Over the years, Shepherd gathered a collection of unique Stratocasters, including a custom stars-and-stripes model and a replica of the flowery Fender famously burned by Jimi Hendrix at Monterey, but the ‘61 Stratocaster from Sunset Blvd. remains “the one” for him. Although the instrument’s body has grown battered over the years, now displaying as much wood grain as finish, Shepherd dismisses the idea of cleaning it up.

“Refurbishing it would kill it,” he says. “That’s like looking at a Picasso and going, ‘You ever thought about repainting that to make it look more realistic?’ You would just destroy everything that it is by doing that.

“Every mark on that guitar is an honest scar.  Those are battle scars.  Every scratch, every nick and every ding on that thing has been earned. It’s like a well-seasoned cigar, a marinated steak, an aged wine. However you want to look at it, what has been accomplished in the playing of that instrument over the past 60 years is something that could never be duplicated by refurbishing it. You would be subtracting a quality that you wouldn’t be able to regain for another 60 years.”

Shepherd’s Aussie tour – showcasing his 2017 album Lay It On Down – marks his first voyage Down Under since Bluesfest 2012. Shepherd is eager to return so he can reconnect with Australian crowds and his wife Hannah, an Adelaide native, can visit family.

“I’ve always loved Australia, even before I married my wife,” Shepherd says. “The crowds have always been good to us there. Every year, I’ve been telling my agents, ‘Man, we need to be going to Australia more.’  I think I finally got the point across.”

Shepherd says he keeps the Australian gold record for his 1997 release Trouble Is… on display in his living room.

“The whole live experience is an exciting one, because you never really know what’s going to happen,” he explains. “I push my equipment to the limit, so sometimes things break. Things blow up. I’ve had my amp catch fire in the middle of a show before. You never know what might happen, so you just have to go out there and roll with it.

“That’s the whole reason we make records: so we can bring the music to the people, in person. The band thrives off of the energy and the reaction of the fans. I don’t know if the audience realises how big an effect they can have on the show and the band’s performance just by their reaction.

“We will rehearse certain structures and certain arrangements, but we always leave the opportunity open for something spontaneous to happen. It’s really about the human element in music, and playing off of one another.”

Shepherd will be supported on his Australian tour by Ash Grunwald, the ARIA-nominated blues performer known for his brash, amp-warping guitar riffs and sun-faded dreadlocks.

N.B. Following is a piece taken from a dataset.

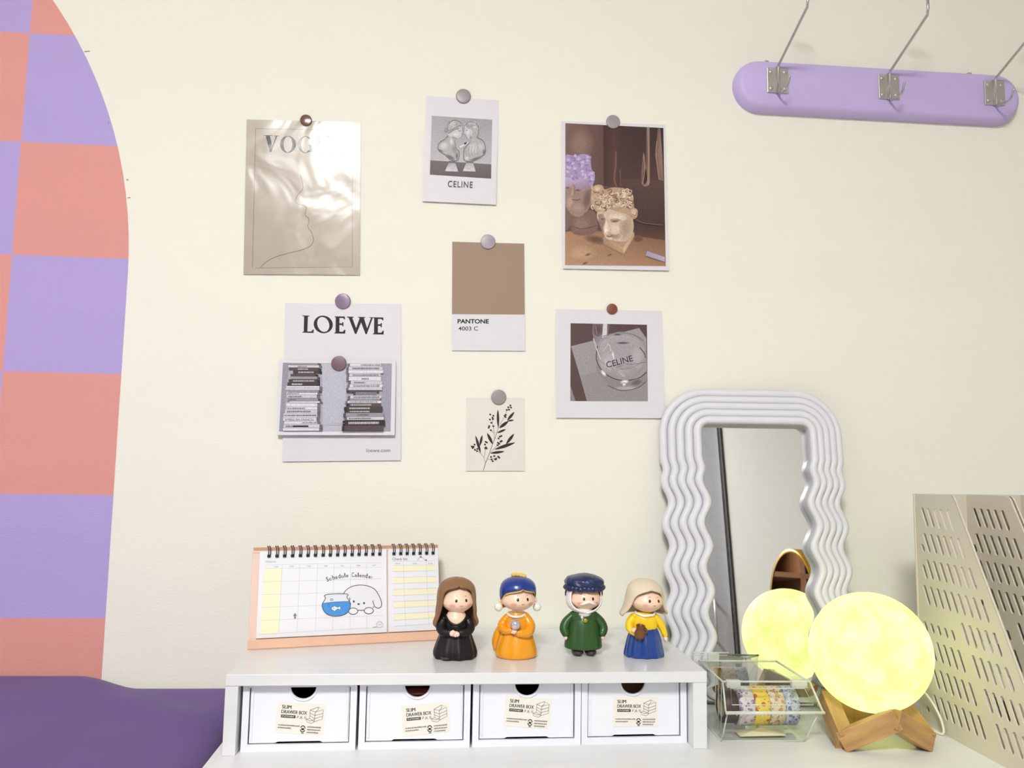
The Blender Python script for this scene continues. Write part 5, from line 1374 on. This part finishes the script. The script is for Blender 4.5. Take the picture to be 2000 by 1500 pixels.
limb('sleeve', [(0.0135,-0.002,0.0500),(0.0205,-0.002,0.0420),(0.0243,-0.003,0.0340),(0.0262,-0.005,0.0275)], [0.0048,0.0052,0.0044,0.0038], YE, f)
hand(f, (-0.0178,-0.0170,0.0355), (0.6,-0.6,0), 0.0032); hand(f, (0.0268,-0.0065,0.0228), (0,-0.2,-1), 0.0030)
JUG = mat('brown_glazed_jug', (112,68,24), 0.35, var=0.1, coat=0.2)
V, F = lathe_shape(rows_smooth([(-0.0085,0.0035,0.0035),(-0.0080,0.0055,0.0055),(-0.0040,0.0068,0.0068),(0.0005,0.0062,0.0062),(0.0035,0.0052,0.0052),(0.0060,0.0054,0.0054),(0.0082,0.0060,0.0060),(0.0078,0.0048,0.0048),(0.0040,0.0035,0.0035)],3), 32)
pyobj('jug', V, F, JUG, f, True, loc=(-0.0105,-0.0205,0.0345), rot=(math.radians(12), math.radians(4), 0))
limb('jug_handle', [(-0.0045,-0.0215,0.0395),(-0.0018,-0.0225,0.0365),(-0.0035,-0.0225,0.0320)], [0.0011,0.0012,0.0011], JUG, f)
tube('collar', [(0.0005+0.0125*math.cos(a), -0.0022-0.0115*math.sin(a), 0.0560-0.0030*math.sin(a)+0.0004*math.sin(6*a)) for a in [math.pi*k/24 for k in range(25)]], 0.0017, WP, f)
h = Head(f, (0.0030,-0.0040,0.0715), (0.0200,0.0180,0.0168), 17, tilt=3); h.face(eye_az=19, eye_el=4, mouth_el=-17, smile=False)
CRM = mat('matte_cream_bonnet', (226,210,184), 0.55, var=0.03)
shell('bonnet', [(0.0970,0.0010,0.0010,0.0035,0),(0.0962,0.0085,0.0090,0.003,0),(0.0935,0.0150,0.0150,0.002,0),(0.0895,0.0192,0.0190,0.001,0),(0.0862,0.0212,0.0208,0.0002,0),(0.0838,0.0222,0.0214,0.0,22),(0.0800,0.0232,0.0220,0.0002,44),(0.0745,0.0243,0.0225,0.0006,55),(0.0680,0.0254,0.0228,0.0012,60),(0.0620,0.0272,0.0235,0.002,66),(0.0570,0.0300,0.0245,0.0025,72),(0.0535,0.0312,0.0250,0.0025,80),(0.0520,0.0285,0.0235,0.0030,88)], CRM, f, (0.0005,-0.0015,0), 10, 72, 0.0030)
# ------------------------------------------------------------------ things seen only in the mirrors
# round gold-rimmed mirror standing on the desk, right of the camera
GOLD = mat('brass_rim', (196,150,40), 0.3, metal=0.8, var=0.05)
rm = thing('round_mirror', 'round gold-rimmed standing mirror seen reflected in the wavy mirror', 'mirror', (0.634,-0.575,0), (0,0,math.radians(77)))
RC = 0.205
V, F = [], []; ns = 64
for (y, r) in ((-0.001,0.098),(-0.001,0.106),(0.022,0.106),(0.022,0.102),(0.018,0.098)):
    for k in range(ns):
        a = 2*math.pi*k/ns; V.append((r*math.cos(a), -y, RC+r*math.sin(a)))
for i in range(4):
    for k in range(ns): F.append((i*ns+k, i*ns+(k+1) % ns, (i+1)*ns+(k+1) % ns, (i+1)*ns+k))
pyobj('rim', V, F, GOLD, rm, True)
pyobj('glass', [(0.0985*math.cos(2*math.pi*k/ns), 0.0, RC+0.0985*math.sin(2*math.pi*k/ns)) for k in range(ns)], [tuple(range(ns))], MIRM, rm)
box('back_disc', -0.06, 0.06, -0.012, -0.004, RC-0.06, RC+0.06, GOLD, rm, 0.002)
tube('stem', [(0,-0.008,RC-0.09),(0,-0.008,0.012)], 0.006, GOLD, rm)
V, F = lathe_shape([(0,0.055,0.055),(0.004,0.055,0.055),(0.009,0.03,0.03),(0.014,0.008,0.008)], 40); pyobj('foot', V, F, GOLD, rm, True, loc=(0,-0.008,0))

# white wardrobe across the room
wd = thing('wardrobe', 'plain white wardrobe across the room, seen reflected in the wavy mirror', 'wardrobe', (1.40,-2.62,FLOOR))
box('carcass', -0.56, 0.62, -0.12, 0.02, 0.0, 2.45, WHITE_PAINT, wd); box('door', -0.56, 0.03, 0.021, 0.04, 0.03, 2.42, mat('satin_white_door', (250,250,248), 0.5, var=0.01), wd, 0.002); box('door', 0.035, 0.62, 0.021, 0.04, 0.03, 2.42, mat('satin_white_door', (240,240,238), 0.5), wd, 0.002)
box('gap_strip', -0.569, -0.5605, 0.0, 0.042, 0.0, 2.45, BLACK, wd)  # black strip standing in for the dark gap at the wardrobe's edge
gd = thing('shaded_wall_panel', 'flat grey panel standing in for the shaded wall beside the white wardrobe, seen reflected in the wavy mirror', 'panel', (0.45,-2.66,FLOOR))  # added board; its grey is the shade on the far wall, put into colour
box('board', -0.37, 0.378, -0.02, 0.0, 0.0, 2.45, mat('wall_shade_grey', (166,166,170), 0.6), gd, 0.002)
tube('pull_handle', [(0.30,0.0,1.0),(0.30,0.035,1.0),(0.30,0.035,1.18),(0.30,0.0,1.18)], 0.006, METAL, gd)

# brown bookcase on the left wall
BKW = mat('brown_bookcase_wood', (124,84,54), 0.5, var=0.15, vscale=6, stretch=(6,1,1))
bc = thing('bookcase', 'brown wooden bookcase of books across the room, seen reflected in the round mirror', 'bookcase', (-0.95,-2.59,FLOOR), (0,0,math.pi/2))
for y in (-0.55, 0.0, 0.55): box('upright', -0.14, 0.14, y-0.015, y+0.015, 0.0, 2.3, BKW, bc)
SH = [0.02,0.72,1.02,1.32,1.62,1.94,2.28]
for z in SH: box('shelf_board', -0.14, 0.14, -0.565, 0.565, z, z+0.024, BKW, bc)
box('back_board', -0.14, -0.13, -0.565, 0.565, 0.0, 2.3, BKW, bc)
rb = random.Random(11)
names = [((176,70,44),'rust red'),((180,186,192),'pale grey'),((80,110,140),'slate blue'),((206,190,150),'cream'),((96,74,60),'dark brown'),((120,140,110),'sage green')]
for bi, (c, nm) in enumerate(names):
    z = SH[3] if bi < 3 else SH[2]; y = (-0.40, -0.05-0.2, 0.10)[bi % 3]+0.02*bi
    w = 0.07+0.012*(bi % 3); hh = 0.19+0.02*(bi % 2)
    bk = thing('book', '%s book in the brown bookcase reflected in the round mirror' % nm, 'book', (-0.95-(y+w/2),-2.58,FLOOR+z+0.0245), (0,0,math.pi/2), group='books in the reflected bookcase')
    box('cover', -0.09, 0.09, -w/2, w/2, 0, hh, mat('cover_'+nm, c, 0.6), bk, 0.002)
    box('page_block', -0.088, 0.0905, -w/2+0.004, w/2-0.004, 0.003, hh-0.003, PAGE, bk)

Grunwald’s music reflects more nostalgia for the big sounds of the ‘60s and ‘70s than does Shepherd’s.

“He’s got a nice retro blues vibe to what he does, but it’s also very edgy,” Shepherd says of Grunwald.

When Shepherd played his first headline gigs in 1992, he’d walk away after a night’s work with $200 to be split four or five ways amongst the band. Twenty-six years and three platinum records later, Shepherd is one of the highest-selling blues artists working. Streaming and online piracy, however, have bitten into album sales enough that he no longer weighs success in gold and platinum.

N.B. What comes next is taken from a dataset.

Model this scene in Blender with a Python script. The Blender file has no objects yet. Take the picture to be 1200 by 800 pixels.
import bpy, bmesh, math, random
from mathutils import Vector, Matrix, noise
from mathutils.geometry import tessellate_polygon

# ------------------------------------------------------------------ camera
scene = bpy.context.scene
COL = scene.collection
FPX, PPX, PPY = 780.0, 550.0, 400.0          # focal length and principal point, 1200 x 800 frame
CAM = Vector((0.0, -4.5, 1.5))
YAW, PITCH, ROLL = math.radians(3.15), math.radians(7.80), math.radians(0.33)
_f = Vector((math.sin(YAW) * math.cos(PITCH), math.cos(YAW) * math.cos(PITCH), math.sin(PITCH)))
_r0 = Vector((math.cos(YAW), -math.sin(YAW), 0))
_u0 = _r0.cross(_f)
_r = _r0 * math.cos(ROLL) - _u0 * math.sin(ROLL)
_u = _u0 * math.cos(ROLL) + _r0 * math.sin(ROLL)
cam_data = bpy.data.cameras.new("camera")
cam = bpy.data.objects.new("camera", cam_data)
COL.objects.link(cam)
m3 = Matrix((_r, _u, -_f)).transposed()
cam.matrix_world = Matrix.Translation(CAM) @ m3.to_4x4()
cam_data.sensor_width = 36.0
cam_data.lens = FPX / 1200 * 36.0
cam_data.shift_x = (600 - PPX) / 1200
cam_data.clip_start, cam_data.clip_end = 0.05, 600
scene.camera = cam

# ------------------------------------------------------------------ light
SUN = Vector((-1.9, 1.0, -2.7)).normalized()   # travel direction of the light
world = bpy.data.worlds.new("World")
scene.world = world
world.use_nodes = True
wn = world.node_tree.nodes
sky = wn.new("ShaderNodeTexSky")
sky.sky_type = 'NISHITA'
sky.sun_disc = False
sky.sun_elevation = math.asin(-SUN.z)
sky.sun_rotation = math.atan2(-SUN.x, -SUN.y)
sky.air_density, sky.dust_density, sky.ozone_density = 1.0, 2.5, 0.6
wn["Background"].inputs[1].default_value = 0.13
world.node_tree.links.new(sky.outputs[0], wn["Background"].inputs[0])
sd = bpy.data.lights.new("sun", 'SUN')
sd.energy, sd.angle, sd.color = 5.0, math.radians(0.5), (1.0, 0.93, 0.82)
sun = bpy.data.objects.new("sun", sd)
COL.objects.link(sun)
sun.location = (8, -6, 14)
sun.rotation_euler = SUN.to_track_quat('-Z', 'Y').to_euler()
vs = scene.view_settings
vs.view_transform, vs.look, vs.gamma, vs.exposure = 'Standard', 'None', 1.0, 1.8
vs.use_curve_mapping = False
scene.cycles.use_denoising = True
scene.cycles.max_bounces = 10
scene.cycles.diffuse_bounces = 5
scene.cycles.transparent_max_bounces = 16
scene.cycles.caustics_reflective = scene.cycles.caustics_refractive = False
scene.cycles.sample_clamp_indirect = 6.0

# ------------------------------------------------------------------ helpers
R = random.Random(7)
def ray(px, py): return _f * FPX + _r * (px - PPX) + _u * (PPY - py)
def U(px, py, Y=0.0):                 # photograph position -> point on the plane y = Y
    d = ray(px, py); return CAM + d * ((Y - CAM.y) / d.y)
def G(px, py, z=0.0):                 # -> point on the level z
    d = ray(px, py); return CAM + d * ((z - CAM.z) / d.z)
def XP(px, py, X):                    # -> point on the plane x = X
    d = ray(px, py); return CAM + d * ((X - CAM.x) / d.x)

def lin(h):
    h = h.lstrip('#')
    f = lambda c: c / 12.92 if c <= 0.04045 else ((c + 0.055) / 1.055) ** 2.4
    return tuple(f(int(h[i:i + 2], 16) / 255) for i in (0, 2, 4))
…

“The old barometers for success in the music industry have been upended,” Shepherd says. “In today’s world, there’s nobody in this genre who’s going to be selling millions of records. With people streaming albums or downloading them without paying for them, it’s just not going to happen. It’s a completely different world, so you have to change how you measure success.

“Today, success is not about platinum records for me. Success is about whether people are coming to see the music live, whether they’re sending me messages saying that the music touched them. That’s how you have to measure success in today’s world.”

After spending the first half of 2018 away from the spotlight with his family, Shepherd has begun a series of tours that will reach into 2019. He’s also putting the finishing touches on his upcoming ninth studio album, which is “almost done”.

“Good music is good music, doesn’t matter where you’re at,” Shepherd says. “The name of the game is to keep the ball rolling, release the next album, get the show on the road and then do it all over again.